The supercomputing facility, based in Houston, will serve as a worldwide hub for BP to process and manage huge amounts of geologic and seismic data from across its portfolio, allowing BP scientists to produce clear images of rock structures deep underground and advance its global hunt for oil and natural gas. The system reached a peak processing capacity of 2.2 petaflops of peak performance of the overall computing capacity in the data center, leveraging more than 5,400 HP ProLiant SL230s Gen8 servers for extreme density, scale and energy efficiency.
Purdue University
HP collaborated with Purdue University to develop the Conte supercomputing cluster, the highest-ranking campus supercomputer on the TOP500 list, which placed at No. 33overall.
Conte boasts approximately five times the sustained performance of the previous fastest university-owned supercomputer, Purdue’s Carter system, while using only 87 percent of the number of servers.
The system performs at a sustained maximum speed of 943.38 teraflops and a peak performance of 1.342 petaflops.
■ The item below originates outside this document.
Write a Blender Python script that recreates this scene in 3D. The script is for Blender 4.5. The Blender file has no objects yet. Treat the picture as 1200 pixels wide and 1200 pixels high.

This speed would allow Conte to process problems approximately 15,000 times faster than a high-end consumer laptop.
The Conte supercomputer leverages 570 HP ProLiant SL250s Gen8 servers to support a wide variety of research programs for the university, including chemical engineering, aeronautics, astronautics and planetary sciences.
National Renewable Energy Laboratory
HP collaborated with the U.S. Department of Energy’s National Renewable Energy Laboratory (NREL) and Intel to develop a highly energy-efficient, warm-water liquid-cooled supercomputer dubbed Peregrine.
In addition to achieving a peak performance of 1.2 petaflops, Peregrine is housed in one of the most energy-efficient data centers in the world, with a power usage effectiveness (PUE) ranking of 1.06, compared to a national average of 1.91.
Peregrine leverages an innovative approach to cooling that was designed in collaboration with HP. The system uses warm liquid to capture heat generated by the servers; the excess heat is then used to heat NREL’s Energy Systems Integration Facility, the nation’s first major research facility focused on clean energy grid integration and wide-scale deployment.
NREL estimates that the system will save the organization up to $1 million annually in server cooling and building heating costs.
Texas Advanced Computing Center
The Texas Advanced Computing Center (TACC) at the University of Texas at Austin has worked with HP to design Maverick, an interactive, remote visualization and data analysis system that will enable users to make sense of large-scale scientific data.
Maverick will be ideal for big data analysis. Every node will have a large memory, state-of-the-art GPU accelerator, and be connected to massive data storage.
The system comprises 132 HP ProLiant SL250s compute nodes and 14 HP ProLiant DL360 and DL380 management, login and Lustre router servers, all connected by a Mellanox FDR InfiniBand interconnect to provide a high-performance platform.
Maverick will be fully deployed in January 2014.